OIDC Provider (Local Keycloak)
Local Keycloak sources user information from the internal or external AD/LDAP directory. Local Keycloak imports user data from the AD/LDAP server on an hourly basis. The following user attributes are mapped from the AD/LDAP server to Keycloak:
  • username
  • email
  • full name
NOTE
The specific attribute names representing these three items are provided in the AD/LDAP configuration details when the Unified Analytics is installed.

Users authenticate with Keycloak instead of authenticating with individual applications. Keycloak assigns a special Keycloak ID to each user and supplies applications with tokens in JWT format. Each token contains claims that describe the user's authenticated identity and other attributes.

The claims mapped from the AD/LDAP user attributes, respectively, are:

  • preferred_username
  • email
  • name, given_name, and family_name (The latter two formed by splitting "name" at the first space.)

The token also contains a groups claim. This claim contains a list of the user's group memberships that are important to Keycloak or to applications.

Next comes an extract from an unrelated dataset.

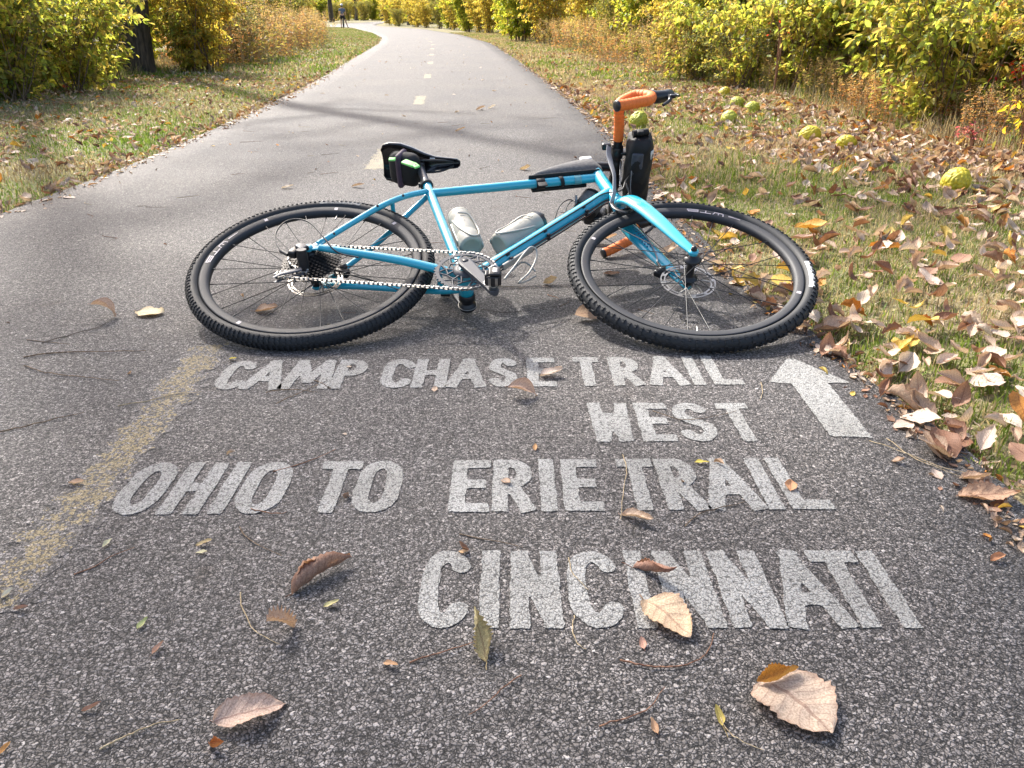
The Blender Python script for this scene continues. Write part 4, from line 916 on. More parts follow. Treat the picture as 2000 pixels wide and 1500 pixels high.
hero(1302, 1208, 130, -55, (.62, .47, .32), 'large cream leaf with dark speckles on the second N of CINCINNATI', dict(seed=7, width=.72, fold=.18, curl=.1, twist=.15, serr=.05, stem=.12), spot=True)
hero(1255, 1262, 28, 100, (.60, .36, .27), 'tiny pink leaf scrap below the large speckled cream leaf', dict(seed=8, width=.6, fold=.3, curl=.2, twist=.1, stem=.25))
hero(1552, 1378, 165, -62, (.52, .41, .32), 'broad pinkish tan leaf, nearest of the large leaves at lower right', dict(seed=9, width=.98, fold=.12, curl=.08, twist=.05, serr=.025, stem=.05))
hero(1516, 1334, 88, 10, (.46, .25, .06), 'orange brown folded leaf tucked behind the broad pinkish tan leaf', dict(seed=10, width=.55, fold=.8, curl=.2, twist=-.4, serr=.08, stem=False), z=.008)
hero(1405, 1408, 42, 95, (.62, .52, .16), 'small yellow leaf with a thin stalk left of the broad pinkish tan leaf', dict(seed=11, width=.5, fold=.5, curl=.3, twist=.2, stem=.7))
hero(1278, 1425, 34, 110, (.56, .36, .22), 'small tan leaflet near the bottom edge below the speckled leaf', dict(seed=12, width=.5, fold=.4, curl=.2, twist=.2, stem=.1))
hero(1242, 1016, 68, -28, (.60, .46, .34), 'pale tan pointed leaf under the T of TRAIL beside the E of ERIE', dict(seed=13, width=.42, fold=.5, curl=.2, twist=.4, stem=.1))
hero(1543, 955, 30, 70, (.62, .34, .18), 'small salmon leaf scrap on the last L of OHIO TO ERIE TRAIL', dict(seed=14, width=.85, fold=.3, curl=.3, twist=.1, stem=.1))
hero(1370, 906, 28, -5, (.62, .52, .10), 'tiny yellow leaflet at the top of the R in ERIE TRAIL', dict(seed=15, width=.4, fold=.2, curl=.1, twist=.1, stem=False))
hero(1018, 772, 60, -5, (.54, .38, .28), 'tan leaf with brown edge between CHASE and ERIE', dict(seed=16, width=.6, fold=.4, curl=-.3, twist=.2, stem=.1), rx=.2)
hero(1073, 735, 48, 10, (.60, .50, .42), 'pale leaf lying on the E of CHASE', dict(seed=17, width=.6, fold=.3, curl=.3, twist=.3, stem=.1))
hero(1146, 623, 60, 8, (.46, .31, .20), 'ribbed tan leaf tucked against the left side of the front tyre', dict(seed=18, width=.75, fold=.15, curl=-.2, twist=.1, stem=.05), rx=.3)
hero(1072, 556, 34, -20, (.62, .52, .36), 'small cream curled leaf left of the front wheel', dict(seed=19, width=.75, fold=.8, curl=.4, twist=.3, stem=.1))
hero(290, 613, 60, -5, (.66, .56, .36), 'cream yellow leaf lying flat left of the rear wheel', dict(seed=20, width=.8, fold=.12, curl=.1, twist=.1, serr=.08, stem=.1))
hero(206, 622, 52, 22, (.52, .40, .32), 'brownish pale leaf humped over, farthest left of the rear wheel', dict(seed=21, width=.6, fold=.5, curl=-.6, twist=.2, stem=.1))
hero(517, 609, 44, 10, (.54, .38, .26), 'tan leaf lying inside the rear wheel', dict(seed=22, width=.8, fold=.3, curl=.2, twist=.2, stem=.2))
hero(1194, 537, 32, -10, (.22, .12, .07), 'small dark brown leaf lying inside the front wheel below the orange bar end', dict(seed=23, width=.6, fold=.2, curl=.1, twist=.1, stem=False))
hero(1175, 477, 60, -8, (.62, .48, .36), 'pale tan leaf beside the lower orange bar end', dict(seed=24, width=.6, fold=.4, curl=.3, twist=.2, stem=False))
hero(648, 1184, 32, 25, (.60, .56, .28), 'pale yellow leaflet between the folded brown leaf and CINCINNATI', dict(seed=25, width=.42, fold=.3, curl=.2, twist=.1, stem=False))
hero(279, 1222, 30, 68, (.46, .52, .24), 'yellow green leaflet on the left asphalt', dict(seed=26, width=.45, fold=.3, curl=.2, twist=.1, stem=False))
hero(307, 1272, 32, 65, (.58, .38, .28), 'pinkish tan leaflet just below the yellow green one', dict(seed=27, width=.4, fold=.5, curl=.2, twist=.2, stem=.2))
hero(211, 1065, 24, 60, (.62, .62, .42), 'pale green leaflet left of the word OHIO and below it', dict(seed=28, width=.5, fold=.3, curl=.2, twist=.1, stem=False))
hero(400, 1065, 34, 15, (.60, .48, .26), 'tan yellow leaflet below the second O of OHIO, upper of two', dict(seed=29, width=.35, fold=.3, curl=.2, twist=.2, stem=False))
hero(395, 1082, 24, -5, (.64, .62, .40), 'pale yellow leaflet below OHIO, lower of two', dict(seed=30, width=.4, fold=.2, curl=.1, twist=.1, stem=False))
hero(763, 1302, 34, -25, (.60, .38, .22), 'small tan leaflet left of the curled olive leaf', dict(seed=31, width=.42, fold=.4, curl=.2, twist=.1, stem=False))
hero(905, 1082, 22, -25, (.62, .42, .24), 'tiny orange scrap on the first C of CINCINNATI', dict(seed=32, width=.5, fold=.3, curl=.2, twist=.1, stem=False))
hero(1045, 877, 20, 95, (.58, .34, .16), 'tiny orange scrap above the R of ERIE', dict(seed=33, width=.5, fold=.3, curl=.2, twist=.1, stem=False))
hero(1947, 1095, 34, 10, (.50, .26, .14), 'small rust leaf scrap near the right edge of the asphalt', dict(seed=34, width=.6, fold=.5, curl=.2, twist=.3, stem=False))
hero(1925, 974, 110, -2, (.46, .30, .20), 'large tan leaf with ragged lower edge lying on the asphalt at the far right', dict(seed=35, width=.45, fold=.3, curl=.15, twist=.2, serr=.12, stem=.05), rx=.15)
hero(16, 1163, 26, 60, (.68, .68, .56), 'tiny whitish leaf at the far left edge below the yellow line', dict(seed=36, width=.6, fold=.5, curl=.2, twist=.2, stem=False))
hero(43, 1193, 34, 5, (.40, .26, .20), 'small brown pod like leaflet near the left edge', dict(seed=37, width=.35, fold=.7, curl=.2, twist=.2, stem=False))
hero(180, 1387, 38, 25, (.42, .26, .19), 'narrow brown leaflet near the lower left corner', dict(seed=38, width=.3, fold=.6, curl=.2, twist=.2, stem=False))
hero(11, 1467, 28, 70, (.62, .34, .12), 'tiny orange leaf in the lower left corner', dict(seed=39, width=.5, fold=.4, curl=.2, twist=.2, stem=False))
hero(150, 946, 34, -8, (.56, .40, .28), 'small tan leaf lying on the faded yellow dash', dict(seed=40, width=.5, fold=.4, curl=.2, twist=.2, stem=False))
hero(455, 704, 18, -12, (.66, .56, .10), 'tiny yellow leaf just below the rear tyre', dict(seed=41, width=.45, fold=.3, curl=.2, twist=.2, stem=False))
hero(562, 368, 24, 5, (.64, .58, .50), 'whitish leaf on the asphalt left of the saddle', dict(seed=42, width=.5, fold=.3, curl=.2, twist=.2, stem=False))
hero(699, 366, 28, -8, (.44, .34, .26), 'brown leaf on the asphalt just left of the seat post', dict(seed=43, width=.4, fold=.5, curl=.2, twist=.2, stem=False))
hero(1026, 332, 24, -5, (.56, .46, .30), 'cream brown leaf on the asphalt behind the top tube', dict(seed=44, width=.6, fold=.6, curl=.3, twist=.2, stem=False))
hero(899, 257, 22, 0, (.54, .40, .26), 'tan leaf on the asphalt well behind the saddle nose', dict(seed=45, width=.5, fold=.3, curl=.3, twist=.2, stem=False))
hero(939, 215, 20, 0, (.48, .38, .30), 'grey brown leaf, left of a pair on the far asphalt', dict(seed=46, width=.6, fold=.5, curl=.3, twist=.2, stem=False))
hero(961, 212, 18, 10, (.70, .68, .64), 'white leaf, right of a pair on the far asphalt', dict(seed=47, width=.6, fold=.5, curl=.3, twist=.2, stem=False))
hero(1300, 498, 62, 5, (.64, .50, .36), 'pale leaf lying over the asphalt edge seen through the front wheel', dict(seed=48, width=.5, fold=.3, curl=.3, twist=.2, stem=False))
hero(1620, 648, 70, -15, (.44, .29, .20), 'tan leaf on the asphalt just right of the front tyre', dict(seed=49, width=.6, fold=.4, curl=.25, twist=.3, serr=.06, stem=.1))
hero(1575, 460, 60, -12, (.58, .32, .06), 'bright orange yellow leaf on the grass beyond the front tyre', dict(seed=50, width=.7, fold=.3, curl=.2, twist=.2, stem=.1), z=.03)
hero(1715, 735, 62, 75, (.66, .52, .42), 'pale leaf standing upright at the asphalt edge right of the arrow', dict(seed=51, width=.7, fold=.4, curl=.4, twist=.4, stem=.1), rx=.9, z=.01)
hero(140, 180, 34, 0, (.42, .10, .07), 'red brown leaf lying below the left shrubs', dict(seed=52, width=.8, fold=.3, curl=.3, twist=.3, stem=False), z=.05)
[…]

Currently, the only application-significant group is admin, which is present in the groups list if the user has been designated as an Administrator of the cluster.

For additional information about Keycloak, including how to access the Keycloak Admin Web Console, refer to Keycloak Admin Web Console.

Internal/External AD/LDAP
See Working with Certs and the Truststore.

User Management (Management Operator)
An administrator manages users through the Unified Analytics UI; for example, creating users and assigning roles. These operations result in the creation of custom Kubernetes resources (representing queries and user configuration) that are processed by the backend user management service. This service has credentials for the Keycloak administrative REST API, the Kubernetes API, and (if applicable) the internal LDAP server. Tasks performed by this service include:
  • Accessing the internal LDAP server to create and delete users.
  • Marking a user in Keycloak to enable or disable their ability to authenticate into the cluster.
  • Assigning roles to users in Keycloak.